Scene script records:
----------

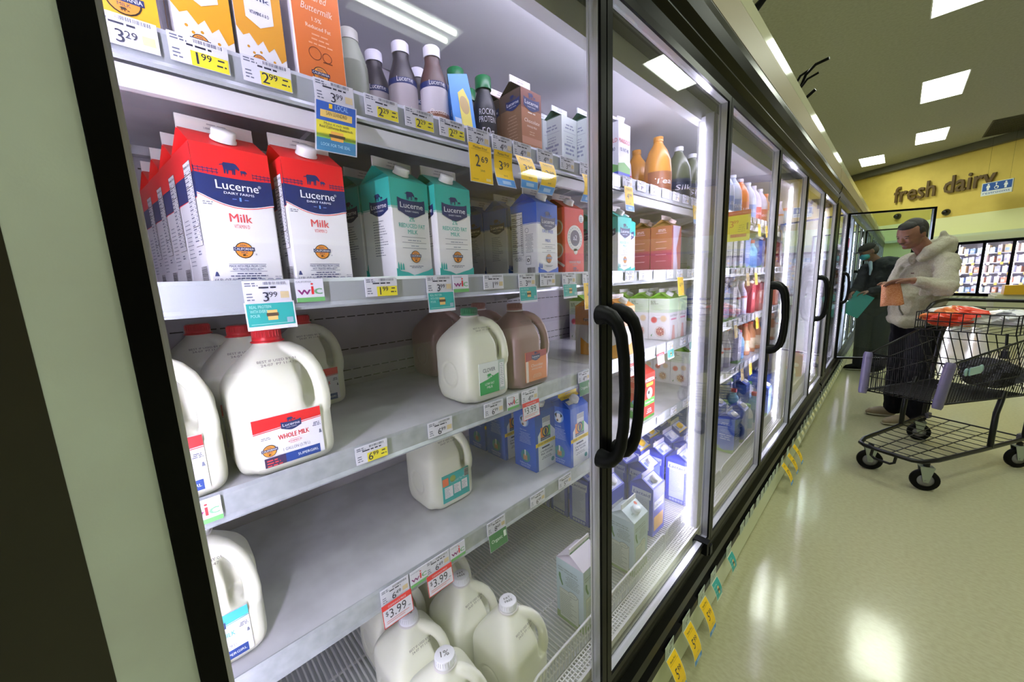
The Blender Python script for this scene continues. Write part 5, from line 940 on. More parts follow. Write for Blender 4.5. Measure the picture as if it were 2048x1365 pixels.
# tags clipped to the black bumper
def kick_tag(y, price, card, label, tilt=.35, h=.085):
    r = empty('aisle_price_tag', (-.4235, y, .222), 0, label, 'price tag', 'price tags along the cooler base'); m = MB(); w = .066
    m.add([(0, -w / 2, -.052), (0, w / 2, -.052), (0, w / 2, 0), (0, -w / 2, 0), (-.001, -w / 2, -.052), (-.001, w / 2, -.052), (-.001, w / 2, 0), (-.001, -w / 2, 0)], [(0, 1, 2, 3), (7, 6, 5, 4), (0, 4, 5, 1), (3, 2, 6, 7), (0, 3, 7, 4), (1, 5, 6, 2)], INK('C9D8CC'))
    f = F(m, (0, -w / 2, -.052), (0, 1, 0), (0, 0, 1)); f.text(price[0], w * .52, .010, .016, DK, 2); f.text(price[1:], w * .66, .018, .009, DK, 2); f.lines(w * .05, w * .4, .04, 5, .007, .0016, GREYT, 1, 3, 'l'); barcode(f, w * .55, .034, w * .95, .048, INK('7A8478'), 1); m.build('tag_slip', r)
    if card:
        fn, ch, cw = CARDS[card]; m = MB(); curl_card(m, 0, -.046, .066, h, fn('599'), tilt, .10, 0, x0=.003, backm=INK('E4EAD8')); m.build('hanging_card', r)
    return r
kl = ['nearest gold 5.99 card on the cooler base', 'second gold 5.99 card on the cooler base', 'third gold 5.99 card on the cooler base', 'first teal card on the cooler base', 'second teal card on the cooler base']
for i, y in enumerate((1.075, 1.215, 1.365, 1.50, 1.70)): kick_tag(y, '699' if i < 3 else '599', 'm' if i < 3 else 't', kl[i], .40 if i < 3 else .35, .110 if i < 3 else .070)
kt = kick_tag(1.905, '599', None, 'plain white slip on the cooler base, nearest one')
for i, y in enumerate((1.99, 2.08, 2.20, 2.29, 2.38, 2.47, 2.56, 2.66)): dup(kt, (-.4235, y, .222), 0, 'plain white slip on the cooler base, %s past the nearest' % ordn[i])
kg = kick_tag(2.80, '599', 'm', 'gold card on the cooler base by the third door, near one of three', .5, .12); dup(kg, (-.4235, 2.98, .222), 0, 'gold card on the cooler base by the third door, middle of three'); dup(kg, (-.4235, 3.16, .222), 0, 'gold card on the cooler base by the third door, far one of three')
rnd = random.Random(9); ks = kick_tag(3.35, '599', 'b', 'curled slip on the cooler base, right after the gold cards', .3, .05)
for i in range(26): dup(ks, (-.4235, 3.49 + i * .135 + rnd.uniform(-.02, .02), .222), 0, None, None)
for i, o in enumerate([o for o in bpy.data.objects if o.name.startswith('aisle_price_tag') and o.location.y > 3.3]):
    o['label'] = 'curled paper slip on the cooler base between the cart and the third door'; o['group'] = 'curled slips along the far cooler base'
# ------------------------------------------------------------------ stock in the far sections
for n_ in (1, 2, 3, 4):
    for i in range(13):
        y = 4.95 + i * .42; k = (n_ * 3 + i) % 7
        gen[k].put((-.76, y, SH[n_] + .001), '%s on the %s beyond the first case joint' % (kn[k], shn[n_]), 'drinks in the second cooler section, %s %s' % (kn[k], shn[n_]))
# ------------------------------------------------------------------ shopping cart
A0 = Vector((.095, 3.42, 0)); AL = Vector((.398, .917, 0)).normalized(); AW = Vector((.917, -.398, 0)).normalized()
cart = empty('shopping_cart', A0, math.atan2(AL.y, AL.x), 'black wire shopping cart with lavender bumpers, bags in its upper basket', 'shopping cart')
# local: x = back along the cart, y = to its left seen from behind (so -w), z up
def c(l, w_, z): return (l, -w_, z)
cb = M('cart_black_steel', (.035, .035, .045), .35, metal=.3); lav = M('lavender_plastic', (.40, .38, .50), .25); zinc = M('zinc_fork', (.66, .70, .68), .3, metal=.8); tyre = M('black_tyre', (.05, .05, .055), .5); hub = M('grey_hub', (.52, .52, .54), .4)
m = MB(); TF, TB = .165, .25     # lower tray frame
m.tube([c(.95, -TB, .20), c(.45, -.215, .205), c(.02, -.185, .215), c(-.09, -.155, .215), c(-.115, -.12, .215), c(-.12, 0, .215), c(-.115, .12, .215), c(-.09, .155, .215), c(.02, .185, .215), c(.45, .215, .205), c(.95, TB, .20)], .0135, cb, 10); m.tube([c(.95, -TB, .21), c(.95, TB, .21)], .006, cb, 6); m.build('tray_frame', cart)
m = MB()
for i in range(10): l = .0 + i * .095; wv = LW(.165, .235, l / .9); m.tube([c(l, -wv, .205), c(l, wv, .205)] if False else [c(l - .02, -wv, .21), c(l, -wv + .02, .198), c(l, wv - .02, .198), c(l - .02, wv, .21)], .0028, cb, 6)
for w_ in (-.09, 0, .09): m.tube([c(-.10, w_ * .8, .203), c(.95, w_ * 1.2, .203)], .0034, cb, 6)
m.build('tray_wires', cart)
m = MB().tube([c(-.10, -.08, .205), c(-.115, -.08, .16), c(-.115, -.06, .145), c(-.115, .02, .145), c(-.115, .04, .16), c(-.10, .04, .205)], .008, cb, 8); m.build('tow_loop', cart)
for sgn_ in (-1, 1):       # uprights to the basket
    m = MB().tube([c(.56, sgn_ * .222, .205), c(.56, sgn_ * .222, .30), c(.57, sgn_ * .22, .44), c(.62, sgn_ * .215, .50), c(.66, sgn_ * .212, .575)], .015, cb, 10); m.build('upright', cart)
    m = MB().tube([c(.95, sgn_ * .25, .20), c(.97, sgn_ * .25, .5), c(1.03, sgn_ * .25, .85), c(1.10, sgn_ * .24, 1.02)], .014, cb, 10); m.build('upright', cart)
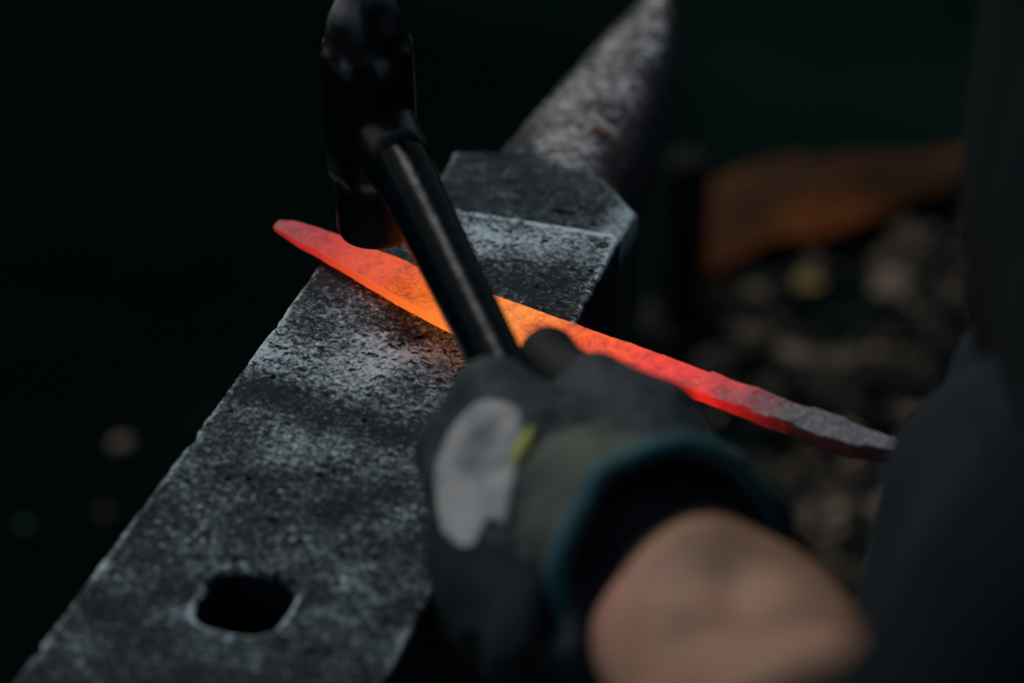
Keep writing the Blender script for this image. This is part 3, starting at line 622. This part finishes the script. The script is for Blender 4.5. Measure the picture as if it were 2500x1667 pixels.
# ------------------------------------------------------------------ behind: rusty sheet, post, chips, pebbles
def rusty_sheet():
    ro = empty('rusty_sheet', (.36, 2.22, 0)); tag(ro, 'long rust brown steel offcut lying on the ground behind the anvil', 'steel sheet')
    top = [(.205, 2.235), (.255, 2.262), (.325, 2.282), (.345, 2.262), (.41, 2.285), (.505, 2.318), (.62, 2.35)]
    bot = [(.205, 2.055), (.245, 2.09), (.285, 2.125), (.335, 2.128), (.39, 2.165), (.46, 2.225), (.60, 2.28)]
    n, mm = 80, 30; xs_ = np.linspace(.19, .60, n); ty = np.interp(xs_, *zip(*top)); by = np.interp(xs_, *zip(*bot))
    V = []
    for i in range(n):
        for k in range(mm):
            t = k/(mm-1); y_ = by[i]+(ty[i]-by[i])*t+.004*float(fbm(np.array([xs_[i]*30]), np.array([t*2.0]))[0])
            V.append((xs_[i]-.36, y_-2.22, .012+.012*t+.010*math.sin(xs_[i]*22)*t+.006*math.sin(t*3.0)))
    me = mesh_of('sheet', V, grid_faces(n, mm)); o = link_mesh('sheet', me, M['rust'], ro); md = o.modifiers.new('solid', 'SOLIDIFY'); md.thickness = .004
rusty_sheet()
po = empty('steel_post', (.176, 1.985, 0)); tag(po, 'short black steel post standing beyond the anvil horn', 'post')
V, F = loft(tube_rings([Vector((0, 0, z)) for z in (-.03, .0, .19, .196, .198)], [.0235, .0235, .0235, .021, .015], 32, Vector((0, 1, 0)))); part('tube', V, F, M['post'], po)
V, F = loft(tube_rings([Vector((0, 0, z)) for z in (.0, .007, .008)], [.045, .045, .043], 32, Vector((0, 1, 0)))); part('base_flange', V, F, M['post'], po)

def chip(bm, c, L_, w_, t_, yaw, tl):
    m4 = Matrix.Translation(c) @ Matrix.Rotation(yaw, 4, 'Z') @ Matrix.Rotation(tl, 4, 'Y')
    pr = [(-.5, -.3), (-.3, -.5), (.35, -.45), (.5, 0), (.3, .5), (-.4, .4)]
    lo = [bm.verts.new(m4 @ Vector((a*L_, b_*w_, -t_/2))) for a, b_ in pr]; hi = [bm.verts.new(m4 @ Vector((a*L_*.88+random.uniform(-.05, .05)*L_, b_*w_*.85, t_/2*random.uniform(.6, 1.4)))) for a, b_ in pr]
    bm.faces.new(lo[::-1]); bm.faces.new(hi)
    for k in range(6): bm.faces.new((lo[k], lo[(k+1) % 6], hi[(k+1) % 6], hi[k]))
bm = bmesh.new()
for _ in range(6000):
    x_ = random.uniform(.14, 1.3); y_ = random.uniform(1.15, 2.30)
    dens = float(vnoise(np.array([x_*9]), np.array([y_*9]))[0])
    if y_ > 2.02+(x_-.2)*.50 or x_ < .155+.12*max(0, y_-1.75)+.04*math.sin(y_*17) or random.random() > dens*1.7-.10: continue
    L_ = random.choice([.014, .020, .028, .040, .056]); chip(bm, Vector((x_, y_, random.uniform(.002, .014))), L_, L_*random.uniform(.35, .8), random.uniform(.003, .010), random.uniform(0, 6.3), random.gauss(0, .25))
me = bpy.data.meshes.new('wood_chips'); bm.to_mesh(me); bm.free(); tag(link_mesh('wood_chips', me, M['chips'], None, False), 'brown grey wood chips and clinker strewn over the soil', kind='stuff')
def pebble(name, loc, r, mt, label, cat='pebble'):
    bm = bmesh.new(); bmesh.ops.create_icosphere(bm, subdivisions=3, radius=r)
    for v in bm.verts: v.co = Vector((v.co.x*1.15, v.co.y, v.co.z*.7))*(1+.25*mnoise.noise(v.co*(1.2/r)+Vector(loc)*9))
    me = bpy.data.meshes.new(name); bm.to_mesh(me); bm.free(); o = link_mesh(name, me, mt, None, True, loc); tag(o, label, cat)
pebble('pebble', (-.376, 1.765, .006), .0085, M['pebble'], 'pale pinkish pebble, the brightest speck on the dark ground left of the anvil')
pebble('pebble', (-.376, 1.660, .004), .005, M['pebble_dim'], 'small dim brown pebble nearer than the pale pinkish one')
pebble('pebble', (-.447, 1.640, .004), .006, M['pebble_teal'], 'dull slate teal pebble at the far left of the dark ground')
def leaf():
    V = []; n = 14
    for i in range(n):
        t = i/(n-1); w_ = .013*math.sin(math.pi*min(1, t*.96+.02))**.8
        for k in range(7): s = k/3-1; V.append(((t-.5)*.034, s*w_, .004*s*s+.006*math.sin(t*3)+.0015*math.cos(k*9)))
    me = mesh_of('dry_leaf', V, grid_faces(n, 7)); o = link_mesh('dry_leaf', me, M['leaf'], None, True, (.312, 2.028, .018)); o.rotation_euler = (.25, .1, .5)
    md = o.modifiers.new('solid', 'SOLIDIFY'); md.thickness = .0006
    tag(o, 'yellow dry leaf lying among the wood chips below the rusty sheet', 'leaf')
leaf()

def scale_flakes():
    bm = bmesh.new(); rot = Matrix.Rotation(-AZ, 3, 'Z')
    for _ in range(90):
        lx, ly = random.uniform(-.05, .054), random.choice([random.uniform(.06, .185), random.uniform(.10, .185)])
        c_ = rot @ Vector((lx, ly, 0))+Vector((C0[0], C0[1], .8005)); r_ = random.choice([.0006, .0008, .0010, .0014]); n_ = 6; ph = random.uniform(0, 6)
        d_ = c_.xy-Vector(BT); t_ = d_.dot(Vector((.8325, -.5540))); q_ = d_.dot(Vector((-.5540, -.8325)))
        if 0 < t_ < .3 and -.008 < q_ < .03: continue
        hi = [bm.verts.new(c_+Vector((r_*math.cos(ph+k*2*math.pi/n_)*random.uniform(.7, 1.4), r_*math.sin(ph+k*2*math.pi/n_)*random.uniform(.6, 1.1), .0004+random.uniform(0, .0006)))) for k in range(n_)]
        lo = [bm.verts.new(v.co-Vector((0, 0, .0004))) for v in hi]
        bm.faces.new(hi); bm.faces.new(lo[::-1])
        for k in range(n_): bm.faces.new((lo[k], lo[(k+1) % n_], hi[(k+1) % n_], hi[k]))
    me = bpy.data.meshes.new('scale_flakes'); bm.to_mesh(me); bm.free(); tag(link_mesh('scale_flakes', me, M['flake'], None, False), 'tiny flakes of forge scale strewn over the anvil face', kind='stuff')
m, nt, b = mat('forge_scale_flakes'); g = nt.nodes.new('ShaderNodeNewGeometry')
c = ramp(nt, [(0, (.006, .010, .012)), (.6, (.04, .05, .055)), (.8, (.16, .18, .19)), (1, (.42, .44, .45))], g.outputs['Random Per Island'])
nt.links.new(c.outputs[0], b.inputs['Base Color']); b.inputs['Roughness'].default_value = .45; b.inputs['Metallic'].default_value = .4; M['flake'] = m
scale_flakes()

----------

## Problem
Among the lines above, find the one with "Keep writing the" and the one with "part('base_flange', V, F, M['post'], po)". Quote both and everything between them, exactly.

## Result below
Keep writing the Blender script for this image. This is part 3, starting at line 622. This part finishes the script. The script is for Blender 4.5. Measure the picture as if it were 2500x1667 pixels.
# ------------------------------------------------------------------ behind: rusty sheet, post, chips, pebbles
def rusty_sheet():
    ro = empty('rusty_sheet', (.36, 2.22, 0)); tag(ro, 'long rust brown steel offcut lying on the ground behind the anvil', 'steel sheet')
    top = [(.205, 2.235), (.255, 2.262), (.325, 2.282), (.345, 2.262), (.41, 2.285), (.505, 2.318), (.62, 2.35)]
    bot = [(.205, 2.055), (.245, 2.09), (.285, 2.125), (.335, 2.128), (.39, 2.165), (.46, 2.225), (.60, 2.28)]
    n, mm = 80, 30; xs_ = np.linspace(.19, .60, n); ty = np.interp(xs_, *zip(*top)); by = np.interp(xs_, *zip(*bot))
    V = []
    for i in range(n):
        for k in range(mm):
            t = k/(mm-1); y_ = by[i]+(ty[i]-by[i])*t+.004*float(fbm(np.array([xs_[i]*30]), np.array([t*2.0]))[0])
            V.append((xs_[i]-.36, y_-2.22, .012+.012*t+.010*math.sin(xs_[i]*22)*t+.006*math.sin(t*3.0)))
    me = mesh_of('sheet', V, grid_faces(n, mm)); o = link_mesh('sheet', me, M['rust'], ro); md = o.modifiers.new('solid', 'SOLIDIFY'); md.thickness = .004
rusty_sheet()
po = empty('steel_post', (.176, 1.985, 0)); tag(po, 'short black steel post standing beyond the anvil horn', 'post')
V, F = loft(tube_rings([Vector((0, 0, z)) for z in (-.03, .0, .19, .196, .198)], [.0235, .0235, .0235, .021, .015], 32, Vector((0, 1, 0)))); part('tube', V, F, M['post'], po)
V, F = loft(tube_rings([Vector((0, 0, z)) for z in (.0, .007, .008)], [.045, .045, .043], 32, Vector((0, 1, 0)))); part('base_flange', V, F, M['post'], po)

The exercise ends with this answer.